▸ **WHAT TO WORK ON**: Return the material exactly, first line through the line containing "C.render.resolution_x = 768;", and nothing more. Pictures stay out.

[Entries with scene source code]
......
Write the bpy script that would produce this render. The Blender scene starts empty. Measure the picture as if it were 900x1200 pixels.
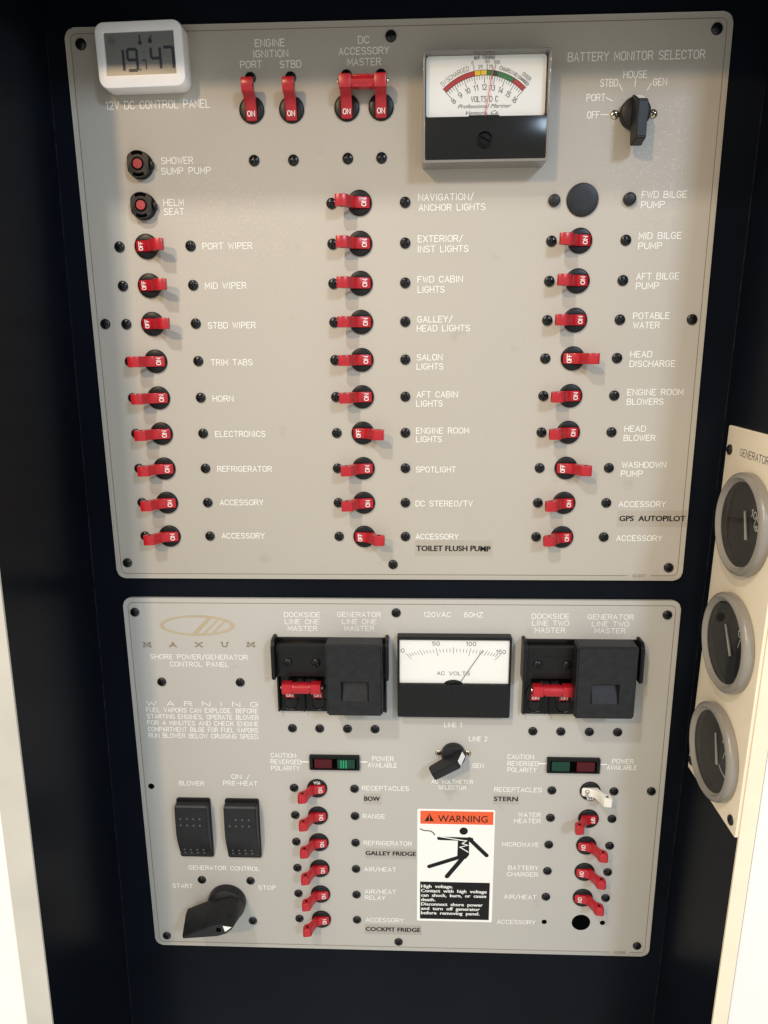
import bpy, bmesh, math, random
from mathutils import Matrix, Vector
random.seed(7)
C = bpy.context.scene
COL = C.collection
PI = math.pi
R = math.radians

# ------------------------------------------------------------------ coordinates
# Everything is measured in millimetres on the panel: x right, y up, z out of the panel towards the viewer.
# World: X = x, Y = -z, Z = y (metres).
A3 = Matrix(((1, 0, 0), (0, 0, -1), (0, 1, 0)))
def W(x, y, z=0.0):
    return Vector((x, -z, y)) * 0.001

# ------------------------------------------------------------------ camera
cam_d = bpy.data.cameras.new("camera")
cam = bpy.data.objects.new("camera", cam_d); COL.objects.link(cam)
cam_d.sensor_fit = 'AUTO'; cam_d.sensor_width = 36.0
cam_d.lens = 36.0 * 840.0 / 1200.0
cam_d.clip_start = 0.01; cam_d.clip_end = 100
CR = Matrix(((0.999266, -0.001104, 0.038280), (-0.007725, 0.973224, 0.229728), (-0.037509, -0.229856, 0.972502)))
m = (A3 @ CR).to_4x4(); m.translation = W(10.47, -11.30, 447.12)
cam.matrix_world = m
C.camera = cam
C.render.resolution_x = 768; C.render.resolution_y = 1024

# ------------------------------------------------------------------ world (dim indirect light of the cabin)
wd = bpy.data.worlds.new("World"); C.world = wd; wd.use_nodes = True
bg = wd.node_tree.nodes["Background"]
bg.inputs[0].default_value = (1.0, 1.0, 0.94, 1); bg.inputs[1].default_value = 0.745
C.view_settings.view_transform = 'Standard'; C.view_settings.look = 'None'
C.view_settings.exposure = 0.0; C.view_settings.gamma = 1.0

# ------------------------------------------------------------------ lamps: two warm ceiling downlights, one cool window
def lamp(name, loc, target, size, power, col, shape='DISK', size_y=None):
    l = bpy.data.lights.new(name, 'AREA'); l.shape = shape; l.size = size
    if size_y: l.size_y = size_y
    l.energy = power; l.color = col
    o = bpy.data.objects.new(name, l); COL.objects.link(o)
    o.location = W(*loc)
    d = W(*target) - W(*loc)
    o.rotation_euler = d.to_track_quat('-Z', 'Y').to_euler()
    return o
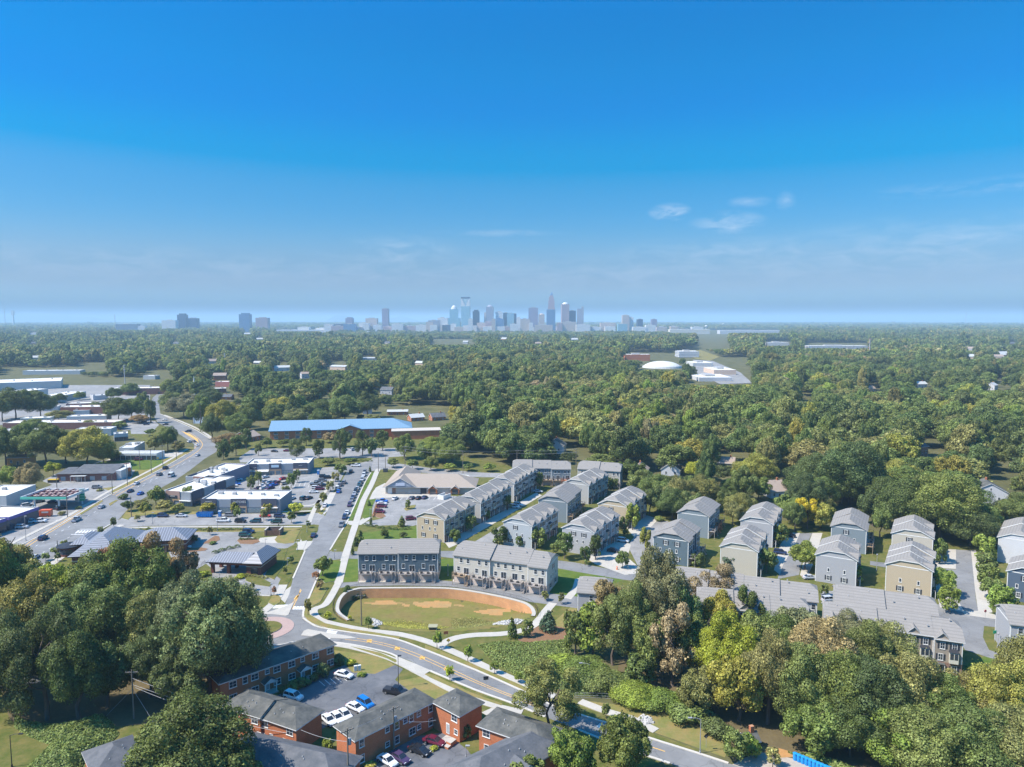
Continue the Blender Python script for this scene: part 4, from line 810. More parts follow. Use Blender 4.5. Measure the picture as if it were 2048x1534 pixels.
......
▸ **COMPLETED EXERCISE**:
Write the bpy script that would produce this render. The Blender scene starts empty. Measure the picture as if it were 900x1200 pixels.
import bpy, bmesh, math, random
from mathutils import Matrix, Vector
random.seed(7)
C = bpy.context.scene
COL = C.collection
PI = math.pi
R = math.radians

# ------------------------------------------------------------------ coordinates
# Everything is measured in millimetres on the panel: x right, y up, z out of the panel towards the viewer.
# World: X = x, Y = -z, Z = y (metres).
A3 = Matrix(((1, 0, 0), (0, 0, -1), (0, 1, 0)))
def W(x, y, z=0.0):
    return Vector((x, -z, y)) * 0.001

# ------------------------------------------------------------------ camera
cam_d = bpy.data.cameras.new("camera")
cam = bpy.data.objects.new("camera", cam_d); COL.objects.link(cam)
cam_d.sensor_fit = 'AUTO'; cam_d.sensor_width = 36.0
cam_d.lens = 36.0 * 840.0 / 1200.0
cam_d.clip_start = 0.01; cam_d.clip_end = 100
CR = Matrix(((0.999266, -0.001104, 0.038280), (-0.007725, 0.973224, 0.229728), (-0.037509, -0.229856, 0.972502)))
m = (A3 @ CR).to_4x4(); m.translation = W(10.47, -11.30, 447.12)
cam.matrix_world = m
C.camera = cam
C.render.resolution_x = 768; C.render.resolution_y = 1024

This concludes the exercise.